4 people found this helpful
✓ Verified Purchase

This was painful!

Yes there were some "sweet" elements of this book but all in all - it was excruciatingly painful to get through. Between the paragraphs with no punctuation (basically a stream of consciousness) and the typical story lines (male teacher sexually assaulting student) it appeared this writer had no boundaries. To quote New York Times Book Review, "... addresses such disparate topics as quantum physics, video games, early-twentieth-century mysticism, celebrity infatuation, drug dealing, Irish folklore and pornography..." REALLY?! REALLY?!!

Opt for root canal instead!
4 people found this helpful
✓ Verified Purchase

Brilliant, complex, hilarious and haunting

What a rollercoaster ride! Irish folklore meets string theory meets adolescent angst meets Robert Graves' peerless writings on the horrors of World War One meets modern pseudo business-speak in an educational setting meets old boys conservatism. The narrative is so densely packed with ideas and emotions and the dialogue is so razor sharp and the tragedy of Skippy's death is so elegantly evoked - I was left breathless and exhilarated by the end.
4 people found this helpful
✓ Verified Purchase

Wonderful..........

I had my eye on Skippy Dies for quite a bit after it was longlisted for the Man Booker Prize. It did not disappoint to say the least.

Summarizing this book would likely prove futile, as there are so many facets to it that a brief synopsis would not really do it justice. A boy named Skippy serves as the thread that holds many disparate themes together-quantum physics, sexual abuse by the Catholic Church, drugs, education and educators, sex, Irish Folklore, celebrity worship, and anorexia are addressed in this sweeping novel.

Skippy Dies is, essentially, the best written book regarding adolscence and coming-of-age that I have ever read. Forget about Catcher in the Rye, or Harry Potter, this book is full of tidbits that ring true to anyone who is well past such a tumultuous time in their lives.

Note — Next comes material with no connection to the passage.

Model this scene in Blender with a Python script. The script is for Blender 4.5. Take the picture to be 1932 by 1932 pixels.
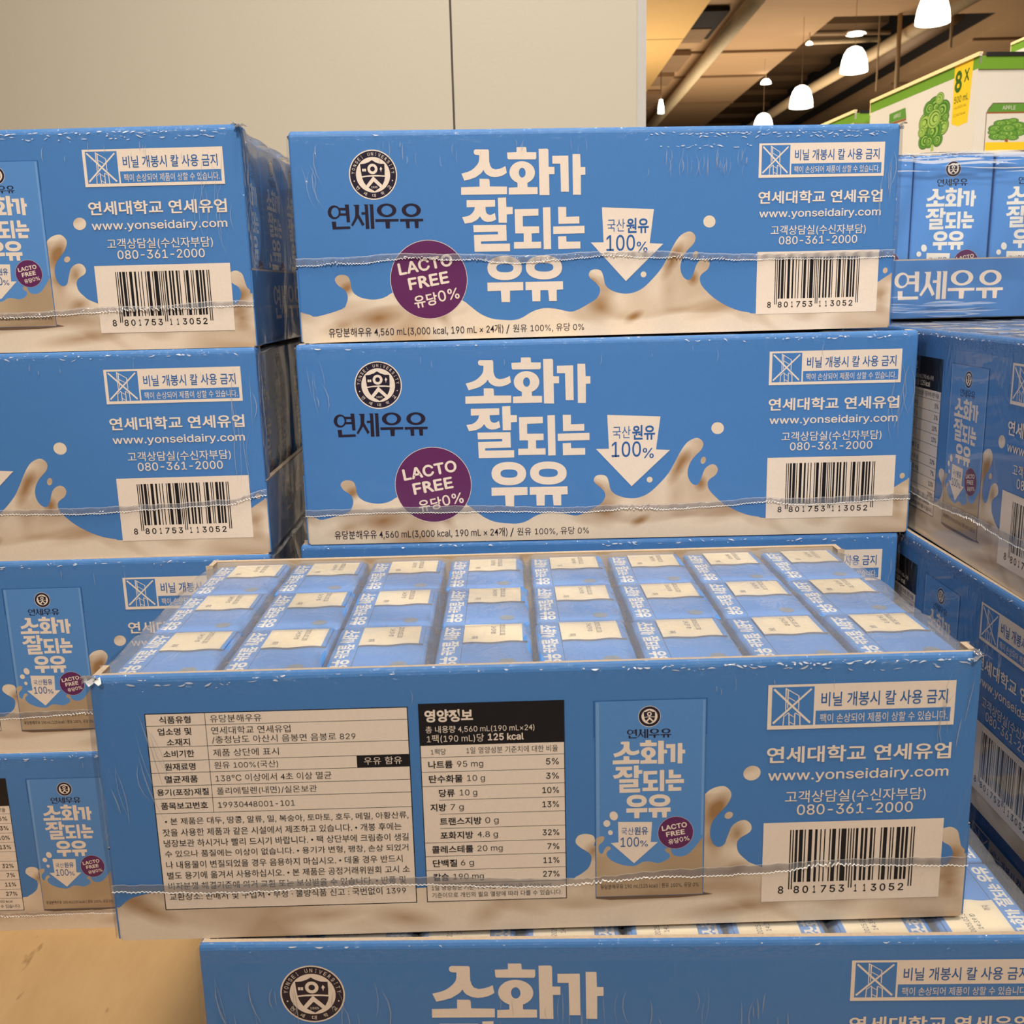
import bpy, bmesh, math, random, json
from mathutils import Vector, Matrix
from mathutils.geometry import tessellate_polygon

for _o in list(bpy.data.objects):
    bpy.data.objects.remove(_o)
SC = bpy.context.scene
COL = SC.collection
PI = math.pi

# ------------------------------------------------------------------ camera, world, lights, exposure
SHEET = 0.150                      # top of the kraft sheet everything stands on
EYE = Vector((0, 0, SHEET + 0.33148))
F_PX = 1891.125
RIGHT = Vector((0.9997035, -0.0052334, -0.0237792))
UP = Vector((0.0243483, 0.2148762, 0.9763377))
FWD = Vector((0.0, 0.9766273, -0.2149399))
cam = bpy.data.cameras.new('camera')
cam.sensor_width = 36.0
cam.lens = 36.0 * F_PX / 1932.0
cam.clip_start = 0.02
cam.clip_end = 200
cam.dof.use_dof = True
cam.dof.focus_distance = 0.47
cam.dof.aperture_fstop = 40.0
camo = bpy.data.objects.new('camera', cam)
COL.objects.link(camo)
mw = Matrix((RIGHT, UP, -FWD)).transposed().to_4x4()
mw.translation = EYE
camo.matrix_world = mw
SC.camera = camo

world = bpy.data.worlds.new('store_air')
SC.world = world
world.use_nodes = True
world.node_tree.nodes['Background'].inputs[0].default_value = (1.0, 0.88, 0.74, 1)
world.node_tree.nodes['Background'].inputs[1].default_value = 0.23


def area(name, loc, target, size, power, color=(1, 0.93, 0.84)):
    l = bpy.data.lights.new(name, 'AREA')
    l.shape = 'DISK'
    l.size = size
    l.energy = power
    l.color = color
    o = bpy.data.objects.new(name, l)
    COL.objects.link(o)
    o.location = loc
    o.rotation_euler = (Vector(target) - Vector(loc)).to_track_quat('-Z', 'Y').to_euler()
    return o


# added spot whose cone edge dims the lower cases; high-bay lamps follow
sp = bpy.data.lights.new('added_case_spot', 'SPOT')
sp.energy = 930
sp.color = (1, 0.965, 0.91)
sp.spot_size = math.radians(24.4)
sp.spot_blend = 1.0
sp.shadow_soft_size = 0.28
spo = bpy.data.objects.new('added_case_spot', sp)
COL.objects.link(spo)
spo.location = (-0.2, -2.4, 3.3)
spo.rotation_euler = (Vector((0.05, 0.53, 0.93)) - spo.location).to_track_quat('-Z', 'Y').to_euler()
area('highbay_light_left', (-3.2, -0.9, 3.9), (0, 0.5, 0.4), 0.7, 42)
area('highbay_light_right', (2.8, -1.0, 3.9), (0, 0.5, 0.4), 0.7, 50)
area('highbay_light_near', (0.25, 0.0, 3.5), (0.1, 0.45, 0.4), 0.55, 85, (1, 0.90, 0.78))
area('juice_case_fill', (-1.0, 3.2, 3.6), (0.6, 1.4, 0.6), 0.6, 330, (1, 0.90, 0.76))  # unseen lamp added behind the panel wall to brighten the juice cases
hl = bpy.data.lights.new('header_fill', 'POINT')  # unseen point light added behind the panel wall to brighten the header beam
hl.energy = 150
hl.color = (1, 0.80, 0.50)
hl.shadow_soft_size = 0.12
hlo = bpy.data.objects.new('header_fill', hl)
COL.objects.link(hlo)
hlo.location = (0.95, 9.2, 0.85)
area('ceiling_fill', (5.5, 24.0, 1.6), (6.0, 24.0, 6.0), 7.0, 480, (1, 0.84, 0.64))  # unseen upward fill added to brighten the ceiling

SC.view_settings.view_transform = 'Standard'
SC.view_settings.look = 'None'
SC.view_settings.gamma = 1.0
SC.view_settings.exposure = -0.26
SC.view_settings.use_curve_mapping = False


def ray(px, py):
    return RIGHT * ((px - 966) / F_PX) + UP * ((966 - py) / F_PX) + FWD


def at(px, py, depth):
    """world point seen at a pixel of the photograph, at distance `depth` along +y"""
    r = ray(px, py)
    return EYE + r * (depth / r.y)


# ------------------------------------------------------------------ materials
MATS = {}


def srgb(r, g, b):
    f = lambda c: ((c / 255 + 0.055) / 1.055) ** 2.4 if c > 10.3 else c / 255 / 12.92
    return (f(r), f(g), f(b), 1)


def newmat(name):
    m = bpy.data.materials.new(name)
    m.use_nodes = True
    nt = m.node_tree
    b = nt.nodes['Principled BSDF']
    return m, nt, b


def N(nt, t, **kw):
    n = nt.nodes.new(t)
    for k, v in kw.items():
        setattr(n, k, v)
    return n


def mathn(nt, op, a, b=None, clamp=False):
    n = nt.nodes.new('ShaderNodeMath')
    n.operation = op
    n.use_clamp = clamp
    for i, v in enumerate((a, b)):
        if v is None:
            continue
        if isinstance(v, (int, float)):
            n.inputs[i].default_value = v
        else:
            nt.links.new(v, n.inputs[i])
    return n.outputs[0]


def wrap_bump(nt, strength=1.0):
    """taut shrink film: draw-lines below the upper edge, crinkles on the edge itself, soft waviness elsewhere"""
    tc = N(nt, 'ShaderNodeTexCoord')
    sep = N(nt, 'ShaderNodeSeparateXYZ')
    nt.links.new(tc.outputs['Object'], sep.inputs[0])

    def noise(scale, vec=(1, 1, 1), detail=2, dist=0.0):
        mp = N(nt, 'ShaderNodeMapping')
        mp.inputs['Scale'].default_value = vec
        nt.links.new(tc.outputs['Object'], mp.inputs['Vector'])
        n = N(nt, 'ShaderNodeTexNoise')
        n.inputs['Scale'].default_value = scale
        n.inputs['Detail'].default_value = detail
        n.inputs['Distortion'].default_value = dist
        nt.links.new(mp.outputs[0], n.inputs['Vector'])
        return n.outputs[0]
    hi = mathn(nt, 'MULTIPLY', mathn(nt, 'SUBTRACT', sep.outputs[2], 0.062), 30, True)
    patch = mathn(nt, 'MULTIPLY', mathn(nt, 'SUBTRACT', noise(10), 0.46), 7, True)
    side = mathn(nt, 'MULTIPLY', mathn(nt, 'SUBTRACT', mathn(nt, 'ABSOLUTE', sep.outputs[0]), 0.138), 60, True)
    area_ = mathn(nt, 'MAXIMUM', mathn(nt, 'MULTIPLY', hi, patch), side)
    streak = mathn(nt, 'MULTIPLY', noise(1.0, (210, 210, 80), 2, .4), area_)
    top = mathn(nt, 'MULTIPLY', mathn(nt, 'SUBTRACT', sep.outputs[2], 0.0945), 200, True)
    crink = mathn(nt, 'MULTIPLY', noise(1.0, (300, 300, 420), 3, .8), top)
    h = mathn(nt, 'ADD', mathn(nt, 'MULTIPLY', streak, 0.9), mathn(nt, 'MULTIPLY', crink, 0.6))
    h = mathn(nt, 'ADD', h, mathn(nt, 'MULTIPLY', noise(24), 0.35))
    bp = N(nt, 'ShaderNodeBump')
    bp.inputs['Strength'].default_value = strength
    bp.inputs['Distance'].default_value = 0.004
    nt.links.new(h, bp.inputs['Height'])
    return bp.outputs[0]


def print_mat(name, rgb, coat=0.6, rough=0.5, var=0.05, spots=None, dark=None, wrap=True):
    """ink on board under clear film"""
    if name in MATS:
        return MATS[name]
    m, nt, b = newmat(name)
    c = srgb(*rgb)
    tc = N(nt, 'ShaderNodeTexCoord')
    no = N(nt, 'ShaderNodeTexNoise')
    no.inputs['Scale'].default_value = 900
    no.inputs['Detail'].default_value = 2
    nt.links.new(tc.outputs['Object'], no.inputs['Vector'])
    mix = N(nt, 'ShaderNodeMix', data_type='RGBA')
    mix.inputs[6].default_value = tuple(x * (1 - var) for x in c[:3]) + (1,)
    mix.inputs[7].default_value = tuple(min(1, x * (1 + var)) for x in c[:3]) + (1,)
    nt.links.new(no.outputs[0], mix.inputs[0])
    col = mix.outputs[2]
    if dark:                                   # printed milk: tan folds drawn in the picture itself
        mp = N(nt, 'ShaderNodeMapping')
        mp.inputs['Scale'].default_value = (11, 11, 34)
        mp.inputs['Rotation'].default_value = (0, 0.35, 0)
        nt.links.new(tc.outputs['Object'], mp.inputs['Vector'])
        w = N(nt, 'ShaderNodeTexNoise')
        w.inputs['Scale'].default_value = 1.6
        w.inputs['Detail'].default_value = 1.2
        w.inputs['Distortion'].default_value = 0.9
        nt.links.new(mp.outputs[0], w.inputs['Vector'])
        rp = N(nt, 'ShaderNodeValToRGB')
        rp.color_ramp.elements[0].position = 0.50
        rp.color_ramp.elements[1].position = 0.72
        nt.links.new(w.outputs[0], rp.inputs[0])
        fac = mathn(nt, 'MULTIPLY', rp.outputs[0], 0.62)
        for (cx, cz, rx, rz, ang, amt) in (spots or []):
            q = N(nt, 'ShaderNodeMapping')
            q.vector_type = 'TEXTURE'
            q.inputs['Location'].default_value = (cx / 1000 - 0.155, 0, cz / 1000)
            q.inputs['Rotation'].default_value = (0, -ang, 0)
            q.inputs['Scale'].default_value = (rx / 1000, 10, rz / 1000)
            nt.links.new(tc.outputs['Object'], q.inputs['Vector'])
            g = N(nt, 'ShaderNodeTexGradient', gradient_type='SPHERICAL')
            nt.links.new(q.outputs[0], g.inputs['Vector'])
            fac = mathn(nt, 'ADD', fac, mathn(nt, 'MULTIPLY', g.outputs['Fac'], amt), True)
        m2 = N(nt, 'ShaderNodeMix', data_type='RGBA')
        nt.links.new(fac, m2.inputs[0])
        nt.links.new(col, m2.inputs[6])
        m2.inputs[7].default_value = srgb(*dark)
        col = m2.outputs[2]
    nt.links.new(col, b.inputs['Base Color'])
    b.inputs['Roughness'].default_value = rough
    b.inputs['Specular IOR Level'].default_value = 0.15
    b.inputs['Coat Weight'].default_value = coat
    b.inputs['Coat Roughness'].default_value = 0.07
    b.inputs['Coat IOR'].default_value = 1.45
    if wrap and coat > 0:
        nt.links.new(wrap_bump(nt), b.inputs['Coat Normal'])
    MATS[name] = m
    return m


def plain_mat(name, rgb, rough=0.6, metallic=0.0, var=0.06, scale=60, coat=0.0, bump=0.0, stretch=(1, 1, 1)):
    if name in MATS:
        return MATS[name]
    m, nt, b = newmat(name)
    c = srgb(*rgb)
    tc = N(nt, 'ShaderNodeTexCoord')
    mp = N(nt, 'ShaderNodeMapping')
    mp.inputs['Scale'].default_value = stretch
    nt.links.new(tc.outputs['Object'], mp.inputs['Vector'])
    no = N(nt, 'ShaderNodeTexNoise')
    no.inputs['Scale'].default_value = scale
    no.inputs['Detail'].default_value = 4
    nt.links.new(mp.outputs[0], no.inputs['Vector'])
    mix = N(nt, 'ShaderNodeMix', data_type='RGBA')
    mix.inputs[6].default_value = tuple(max(0, x * (1 - var)) for x in c[:3]) + (1,)
    mix.inputs[7].default_value = tuple(min(1, x * (1 + var)) for x in c[:3]) + (1,)
    nt.links.new(no.outputs[0], mix.inputs[0])
    nt.links.new(mix.outputs[2], b.inputs['Base Color'])
    b.inputs['Roughness'].default_value = rough
    b.inputs['Metallic'].default_value = metallic
    b.inputs['Coat Weight'].default_value = coat
    b.inputs['Coat Roughness'].default_value = 0.1
    if bump:
        bp = N(nt, 'ShaderNodeBump')
        bp.inputs['Strength'].default_value = bump
        bp.inputs['Distance'].default_value = 0.002
        nt.links.new(no.outputs[0], bp.inputs['Height'])
        nt.links.new(bp.outputs[0], b.inputs['Normal'])
    MATS[name] = m
    return m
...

The character of Howard (a teacher at Seabrook-the school that Skippy attends) particularly stayed with me. Howard is 30 years old, extremely intelligent, involved in a relationship that can only be described as "stuck", and is constantly questioning how he got to his current situation in life. Howard used to work in finance as a futures trader but failed miserably. This is not the only thing he has "failed" at as his nickname to the children is "Howard the Coward".

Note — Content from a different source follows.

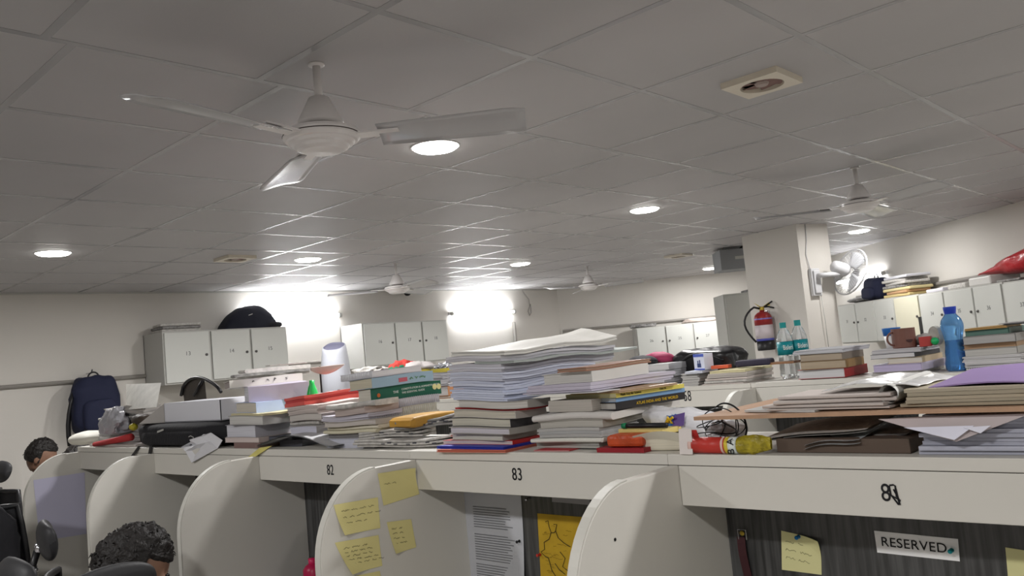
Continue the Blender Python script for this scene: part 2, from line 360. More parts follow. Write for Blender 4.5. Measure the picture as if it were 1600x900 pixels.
# ------------------------------------------------------------------ stacks of books and papers
ordn = ['bottom', 'second from bottom', 'third from bottom', 'fourth from bottom', 'fifth from bottom', 'sixth from bottom', 'seventh from bottom', 'eighth from bottom', 'ninth from bottom', 'tenth from bottom', 'eleventh from bottom', 'twelfth from bottom', 'thirteenth from bottom', 'fourteenth from bottom', 'fifteenth from bottom']
def item(u0, xl, xc, xr, z0, z1, kind, c1, c2, label, group, rng, amp=0, sp='R', txt=None, tcol=None, dumax=.36, z00=SH, extra=None, rot=None, rotc=None):
    zc = z0
    # near corner on the vertical plane u=u0 seen at image column xc, height near zc
    def colX(x, zt):
        y = 600
        for _ in range(6):
            p = X(x, y, u0); 
            y2 = y+ (p.z-zt)*F/max(.3, (p-Vector((0, 0, EYE))).length)
            y = y2
        return X(x, y, u0), y
    pc, yc = colX(xc, zc); pl, yl = colX(xl, zc)
    v0 = pc.y; v1 = pl.y; pr = Y(xr, yc, v0); du = max(.05, min(dumax, pr.x-u0)); dv = max(.03, v1-v0)
    t = z1-z0; cx = u0+du/2; cy = (v0+v1)/2
    a = math.radians(rng.uniform(-3.2, 3.2)*min(1, .22/dv)**2) if rot is None else math.radians(rot)
    if rotc is not None:
        a = math.radians(rotc[0]); dR = Vector((math.cos(a), math.sin(a), 0)); dL = Vector((-dR.y, dR.x, 0)); pr = PL(xr, yc, pc, dL)
        du = (Vector((pr.x, pr.y, 0))-Vector((pc.x, pc.y, 0))).length; dv = rotc[1]; cc = pc+dR*du/2+dL*dv/2; cx, cy = cc.x, cc.y
    ca, sa = math.cos(a), math.sin(a)
    def W(u, v): return (amp+.0015)*(math.sin(u*17+1.3)*.6+math.sin(v*15+.4)*.8)
    def T(x, y, z, ja=0, jx=0, jy=0):
        c_, s_ = (ca, sa) if not ja else (math.cos(a+ja), math.sin(a+ja))
        X_ = x-du/2; Y_ = y-dv/2; u = cx+X_*c_-Y_*s_+jx; v = cy+X_*s_+Y_*c_+jy
        zz = z0+z
        f = min(1, max(0, (zz-z00)/.12))
        zz += W(u, v)*f
        if extra: zz += extra(x/du, y/dv, z/t)
        return Vector((u, v, zz))
    O = (cx, cy, z0); catm = {'book': 'book', 'paper': 'papers', 'spiral': 'notebook', 'news': 'newspaper', 'mag': 'magazine', 'folder': 'folder'}
    if kind == 'book' or kind == 'spiral' or kind == 'mag':
        nm_ = {'book': 'book', 'spiral': 'spiral_notebook', 'mag': 'magazine'}[kind]
        r = thing(nm_, label, catm[kind], O, group)
        ct = .0016 if t > .012 else .0007; ins = .004 if kind == 'book' else .001
        q = MB(); q.slab(ins, du-ins, ins, dv-ins, ct, t-ct, 6, 6, T); q.build('pages', pages(c1), r)
        q = MB(); q.slab(0, du, 0, dv, 0, ct, 6, 6, T); q.slab(0, du, 0, dv, t-ct, t, 6, 6, T)
        if kind != 'spiral':
            if sp == 'R': q.slab(0, du, 0, ct, ct, t-ct, 6, 1, T)
            elif sp == 'L': q.slab(0, ct, 0, dv, ct, t-ct, 1, 6, T)
            elif sp == 'B': q.slab(du-ct, du, 0, dv, ct, t-ct, 1, 6, T)
        cvr = q.build('cover', cov(c2), r)
        if kind == 'spiral':
            q = MB(); n = int((du if sp == 'R' else dv)/.009)
            for i in range(n):
                pts = []
                for h in range(9):
                    th = 2*PI*h/8
                    if sp == 'R': pts.append(T((i+.5)*.009, .003-.005*math.cos(th), t/2+(t/2+.0015)*math.sin(th)))
                    else: pts.append(T(.003-.005*math.cos(th), (i+.5)*.009, t/2+(t/2+.0015)*math.sin(th)))
                q.tube(pts, .0011, 4, cap=False)
            q.build('wire_coil', mat('coil_wire', (205, 205, 208), .35, metal=.4), r)
        if txt:
            for (s_, fx, hz, szf) in txt:
                pp = T(du*fx, -.0004, t*hz); text(s_, t*szf, pp, (ca, sa, 0), (0, 0, 1), tcol or M_ink, r, 'spine_text', depth=.0003)
        return r, T, du, dv
    q = MB()
    if kind == 'paper':
        n = max(1, min(9, int(t/.006))); h = t/n
        for i in range(n):
            jx, jy, ja = rng.uniform(-.004, .004), rng.uniform(-.005, .005), math.radians(rng.uniform(-1.2, 1.2))
            q.slab(0, du, 0, dv, h*i+.0002, h*(i+1)-.0002, 5, 5, lambda x, y, z: T(x, y, z, ja, jx, jy), k=0 if i % 2 else 1)
        return q.build('paper_pile', [pages(c1), pages(c2)], label=label, cat='papers', group=group, origin=O), T, du, dv
    if kind == 'news':
        n = max(1, min(5, int(t/.01))); h = t/n
        for i in range(n):
            jx, jy, ja = rng.uniform(-.008, .006), rng.uniform(-.012, .012), math.radians(rng.uniform(-3, 3))
            # folded edge towards the aisle: rounded
            z_ = h*i; hh = h-.0006; vs = []; m_ = 8; ny = 8
            prof = [(du, z_), (du*.5, z_)]+[(hh/2-hh/2*math.sin(th)*1.0, z_+hh/2-hh/2*math.cos(th)) for th in [PI*g/m_ for g in range(m_+1)]]+[(du*.5, z_+hh), (du, z_+hh)]
            for yy in range(ny+1):
                for (px_, pz_) in prof: vs.append(T(px_, dv*yy/ny, pz_, ja, jx, jy))
            L = len(prof); fs = [(a_*L+b_, a_*L+b_+1, (a_+1)*L+b_+1, (a_+1)*L+b_) for a_ in range(ny) for b_ in range(L-1)]
            fs += [tuple(range(L)), tuple(ny*L+g for g in range(L-1, -1, -1))]; fs += [(a_*L, (a_+1)*L, (a_+1)*L+L-1, a_*L+L-1) for a_ in range(ny)]
            q.add(vs, fs, k=i % 2)
        return q.build('newspaper', [c1, c2], label=label, cat='newspaper', group=group, origin=O, smooth=False), T, du, dv
    if kind == 'folder':
        q.slab(0, du, 0, dv, 0, t*.4, 6, 6, T, k=0); q.slab(.004, du-.002, .003, dv, t*.4, t*.7, 6, 6, T, k=1); q.slab(0, du, 0, dv, t*.7, t, 6, 6, T, k=0)
        return q.build('folder', [cov(c1), cov(c2)], label=label, cat='folder', group=group, origin=O), T, du, dv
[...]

Howard resonated with me as I am also in my early 30's, wondering, just as Howard does, why there has not been more of a "narrative arc" to my life. Basically, the understanding that we all seem to come to (also known as a mid-life crisis) that yes, this IS all there is. Despite what your parents, teachers, TV, advertisements have told you, you, almost certainly, are just average in abilities. It is a sobering realization to come to, and I have never seen it more aptly described by any author. Murray doesn't mince words or sugar coat these issues, they are just the stark, raving truth of life and growing up.

One criticism I initially had is that Murray is wonderful at portraying universal issues that we all have as humans, and of course phenomenal at addressing issues boys have, however, I did think his female characters were a bit thin at first. There were not many of them, so it seemed clear that he stuck to what he was best at, but the ones that did enter the story seemed to be caricatures. Lori at first seems particularly vapid (now, it is hard for me to say bc I do not think I was the typical teenage girl), so vapid that it is hard to imagine anyone like her existing. And then I remembered the times I had listened to teenage girls conversations and I thought-maybe this IS how most of them are. We do, however, get glimpses of Lori's depth and inner struggles at times (in fact she seems to become more aware as the story unfolds), which makes me think perhaps that Murray does indeed know how to draw female characters, but made a conscious decision to keep them on the periphery.

All in all, an absolutely amazing book. A book that easily has entered the top 10 and will probably stay there indefinitely.